Danach hat er sich soweit für das Verfahren über die Nichtigkeitsbeschwerde relevant in Braunau am Inn auf andere als die in §§ 3a bis 3f VG bezeichnete Weise im nationalsozialistischen Sinn betätigt, indem er

a) am 24. Oktober 2008 im einverständlichen Zusammenwirken mit abgesondert verfolgten Mittätern vor dem Kolpingheim die Hand zum „deutschen Gruß“ erhob, eine Hakenkreuzfahne entrollte und die Lieder „Hängt dem Adolf den Nobelpreis um“ und „Hisst die rote Fahne mit dem Hakenkreuz“ sang;

b) am 19. Oktober 2008 Fotos, auf denen er und Christoph W***** jeweils mit zum „deutschen Gruß“ erhobener Hand vor einer Hakenkreuzfahne abgebildet waren, in die Internetplattform „e*****“ stellte;

c) am 28. Oktober 2008 im einverständlichen Zusammenwirken mit abgesondert verfolgten Mittätern in der Salzburger Vorstadt und im Stadtbachbereich wiederholt „Heil Hitler“ rief und

d) am 22. November 2008 Lieder wie insbesonders „Berlin bleibt deutsch“ der Gruppe Landser, „Heil, Heil“ der Gruppe Leitwolf und „Deutschland“ der Gruppe Nordfront mit nationalsozialistischen und ausländerfeindlichen, im Ersturteil jeweils wiedergegebenen Texten abspielte.

Rechtliche Beurteilung

Die ausdrücklich bloß gegen diese Schuldsprüche gerichtete, aus dem Grund der Z 8 des § 345 Abs 1 StPO erhobene Nichtigkeitsbeschwerde des Angeklagten verfehlt ihr Ziel.

Gegenstand der Instruktionsrüge (Z 8) ist der auf die Darlegung der gesetzlichen Merkmale der strafbaren Handlungen, auf welche die Fragen an die Geschworenen gerichtet sind, die Auslegung der in diesen vorkommenden Ausdrücke des Gesetzes, das Verhältnis der Fragen zueinander und die Folgen der Bejahung oder Verneinung jeder Frage bezogene Inhalt der von §§ 321, 323 Abs 1 und 327 Abs 1 StPO genannten Belehrungen. Hinzu kommt, dass die Rechtsbelehrung nach ständiger Judikatur nur insofern angefochten werden kann, als sie Fragen betrifft, die den Geschworenen tatsächlich gestellt worden sind. Dabei ist zu beachten, dass sämtliche nach §§ 321, 323 Abs 1 und 327 Abs 1 StPO zu den beschriebenen Inhalten erteilten Belehrungen eine Einheit bilden, die nur als Ganzes betrachtet richtig oder unrichtig sein kann (RIS Justiz RS0125434; Ratz , WK StPO § 345 Rz 53, 54, 56, 63).

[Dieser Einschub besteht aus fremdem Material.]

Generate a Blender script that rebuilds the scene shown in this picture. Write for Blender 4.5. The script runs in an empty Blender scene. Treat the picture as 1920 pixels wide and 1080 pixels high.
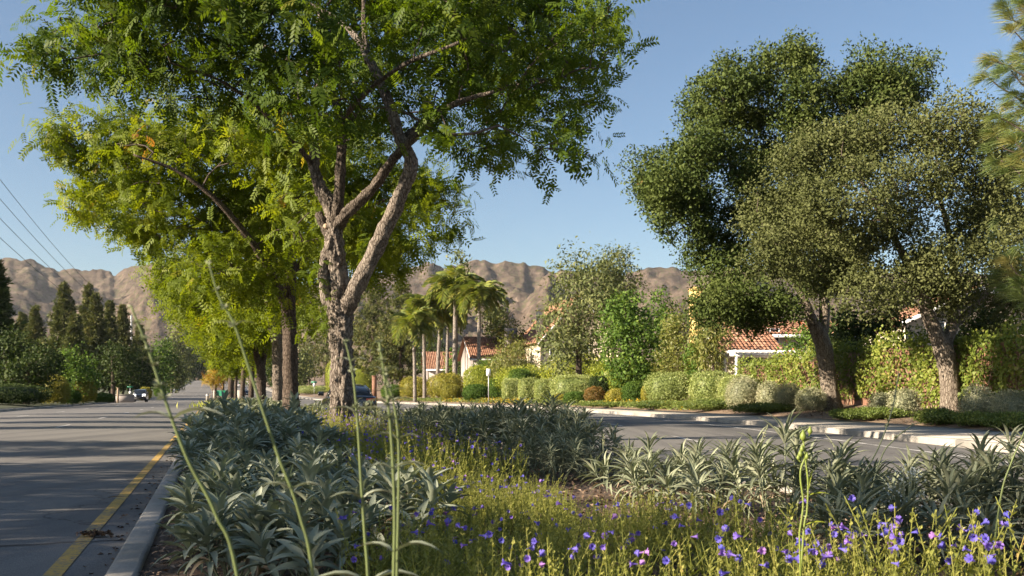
import bpy, math, random
import numpy as np
from mathutils import Vector

S = bpy.context.scene
C = S.collection
F, HX, HY, CH = 1867.0, 960.0, 740.0, 1.05      # focal length in photo pixels, principal column, horizon row, eye height

# ------------------------------------------------------------------ camera, sky, sun, exposure
cam = bpy.data.cameras.new("camera")
cam.sensor_width = 36.0
cam.lens = F / 1920 * 36.0
cam.shift_y = (HY - 540) / 1920
cam.clip_start, cam.clip_end = 0.1, 9000
cam.dof.use_dof = True
cam.dof.focus_distance = 9.0
cam.dof.aperture_fstop = 7.1
camo = bpy.data.objects.new("camera", cam)
C.objects.link(camo)
camo.location = (0, 0, CH)
camo.rotation_euler = (math.pi / 2, 0, 0)
S.camera = camo

SUN_EL = 22.0
SUN_AZ = -113.0                                   # clockwise from the viewing direction, to the sun
world = bpy.data.worlds.new("World")
S.world = world
world.use_nodes = True
wn = world.node_tree
sky = wn.nodes.new("ShaderNodeTexSky")
sky.sky_type = 'NISHITA'
sky.sun_disc = False
sky.sun_elevation = math.radians(SUN_EL)
sky.sun_rotation = math.radians(SUN_AZ)
sky.air_density = 1.0
sky.dust_density = 0.7
sky.ozone_density = 2.2
wn.links.new(sky.outputs[0], wn.nodes["Background"].inputs[0])
wn.nodes["Background"].inputs[1].default_value = 0.05

sl = bpy.data.lights.new("sun", 'SUN')
sl.energy = 5.0
sl.angle = math.radians(0.5)
sl.color = (1.0, 0.86, 0.68)
so = bpy.data.objects.new("sun", sl)
C.objects.link(so)
a, e = math.radians(SUN_AZ), math.radians(SUN_EL)
tosun = Vector((math.sin(a) * math.cos(e), math.cos(a) * math.cos(e), math.sin(e)))
so.rotation_euler = tosun.to_track_quat('Z', 'Y').to_euler()
so.location = (-30, -20, 40)

S.view_settings.view_transform = 'Standard'
S.view_settings.look = 'None'
S.view_settings.exposure = 1.66
S.view_settings.gamma = 1.0
S.render.engine = 'CYCLES'
S.cycles.max_bounces = 6
S.cycles.diffuse_bounces = 3
S.cycles.glossy_bounces = 2
S.cycles.transmission_bounces = 4
S.cycles.transparent_max_bounces = 4
S.cycles.caustics_reflective = False
S.cycles.caustics_refractive = False
S.cycles.use_denoising = True
try:
    S.cycles.denoiser = 'OPENIMAGEDENOISE'
    S.cycles.denoising_input_passes = 'RGB_ALBEDO_NORMAL'
except Exception:
    pass

# ------------------------------------------------------------------ helpers
rng = np.random.default_rng(11)


def P(px, py, Y):
    return np.array([(px - HX) / F * Y, Y, CH + (HY - py) / F * Y])


def nrm(v):
    v = np.asarray(v, float)
    return v / np.maximum(np.linalg.norm(v, axis=-1, keepdims=True), 1e-9)


def vnoise(p, seed=0):
    p = np.asarray(p, float)
    i = np.floor(p).astype(np.int64)
    f = p - i
    u = f * f * (3 - 2 * f)
    out = 0
    for dx in (0, 1):
        for dy in (0, 1):
            for dz in (0, 1):
                h = ((i[:, 0] + dx) * 73856093) ^ ((i[:, 1] + dy) * 19349663) ^ ((i[:, 2] + dz) * 83492791) ^ (seed * 2654435761)
                h = (h ^ (h >> 13)) * 1274126177 & 0x7fffffff
                h = (h ^ (h >> 16)) & 0xffff
                w = (u[:, 0] if dx else 1 - u[:, 0]) * (u[:, 1] if dy else 1 - u[:, 1]) * (u[:, 2] if dz else 1 - u[:, 2])
                out = out + w * h / 65535.0
    return out


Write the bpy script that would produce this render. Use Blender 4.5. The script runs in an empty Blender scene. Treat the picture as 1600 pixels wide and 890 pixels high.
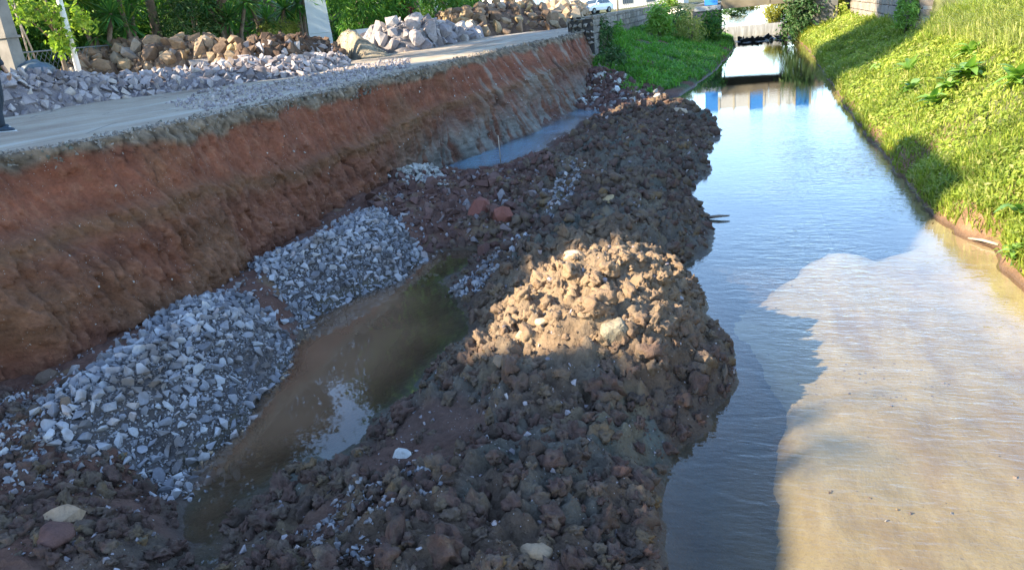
import bpy, bmesh, math, random
import numpy as np
from mathutils import Vector, Matrix

random.seed(7)
rng = np.random.default_rng(7)
S = bpy.context.scene
COL = S.collection

# ------------------------------------------------------------------ camera
F_PX, CX, CY, EYE = 1200.0, 800.0, 445.0, 3.6
_dn = np.array([336.0, 3397.0, F_PX]); _dn /= np.linalg.norm(_dn)
_up = -_dn
def _hor(x): return CY - ((x - CX) * _dn[0] + F_PX * _dn[2]) / _dn[1]
_Y = np.array([1172.0 - CX, _hor(1172.0) - CY, F_PX]); _Y /= np.linalg.norm(_Y)
CM = np.array([np.cross(_Y, _up), _Y, _up])          # camera axes (right, down, forward) -> world
cam = bpy.data.objects.new('camera', bpy.data.cameras.new('camera'))
COL.objects.link(cam)
cam.data.sensor_width = 36.0
cam.data.sensor_fit = 'HORIZONTAL'
cam.data.lens = F_PX / 1600.0 * 36.0
cam.data.clip_start = 0.05
cam.data.clip_end = 3000.0
_m = Matrix.Identity(4)
for r in range(3):
    _m[r][0] = CM[r][0]; _m[r][1] = -CM[r][1]; _m[r][2] = -CM[r][2]
_m[2][3] = EYE
cam.matrix_world = _m
S.camera = cam

# ------------------------------------------------------------------ light
SUN_EL = math.radians(30)
SUN_AZ = math.radians(33)                            # direction the light travels, from +X towards +Y
SUND = Vector((math.cos(SUN_AZ) * math.cos(SUN_EL), math.sin(SUN_AZ) * math.cos(SUN_EL), -math.sin(SUN_EL)))
W = bpy.data.worlds.new('World'); S.world = W; W.use_nodes = True
_nt = W.node_tree
_sky = _nt.nodes.new('ShaderNodeTexSky'); _sky.sky_type = 'NISHITA'; _sky.sun_disc = False
_sky.sun_elevation = SUN_EL
_sky.sun_rotation = math.atan2(-SUND.x, -SUND.y)
_sky.air_density = 1.0; _sky.dust_density = 0.1; _sky.ozone_density = 2.6; _sky.altitude = 300
_bg = _nt.nodes['Background']; _bg.inputs['Strength'].default_value = 0.15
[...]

Weshalb die den Geschworenen erteilte Instruktion sich entgegen § 321 Abs 2 StPO mit dem keinen Gegenstand der Fragestellung bildenden Verwaltungs-straftatbestand des Art III Abs 1 Z 4 EGVG auseinandersetzen oder Hinweise auf eine vom Verteidiger in seinem Schlussplädoyer zitierte Entscheidung des Verfassungsgerichtshofs enthalten hätte müssen, erklärt die Rüge nicht und genügt solcherart nicht den Anfechtungskriterien des geltend gemachten Nichtigkeitsgrundes ( Ratz , WK StPO § 345 Rz 65).

Soweit sie in diesem Zusammenhang einer Unrichtigkeit gleichkommende Unvollständigkeit der Rechtsbelehrung, insbesonders zur für die Subsumtion des Täterverhaltens unter § 3g VG erforderlichen subjektiven Tatseite behauptet, nimmt sie nicht auf die Gesamtheit der Instruktion (vgl dazu insbesonders S 23 iVm S 16 f, 19 f, 21 der Rechtsbelehrung), sondern bloß auf aus dem Zusammenhang gelöste Teile derselben Bezug und verfehlt damit ebenso die Ausrichtung am Verfahrensrecht (RIS Justiz RS0100695).

Die Nichtigkeitsbeschwerde war daher bereits bei der nichtöffentlichen Beratung sofort zurückzuweisen (§§ 285d Abs 1, 344 StPO), woraus die Zuständigkeit des Oberlandesgerichts Linz zur Entscheidung über die Berufung und die implizierte Beschwerde folgt (§§ 285i, 344, 498 Abs 3 StPO).

Die Kostenersatzpflicht beruht auf § 390a Abs 1 StPO.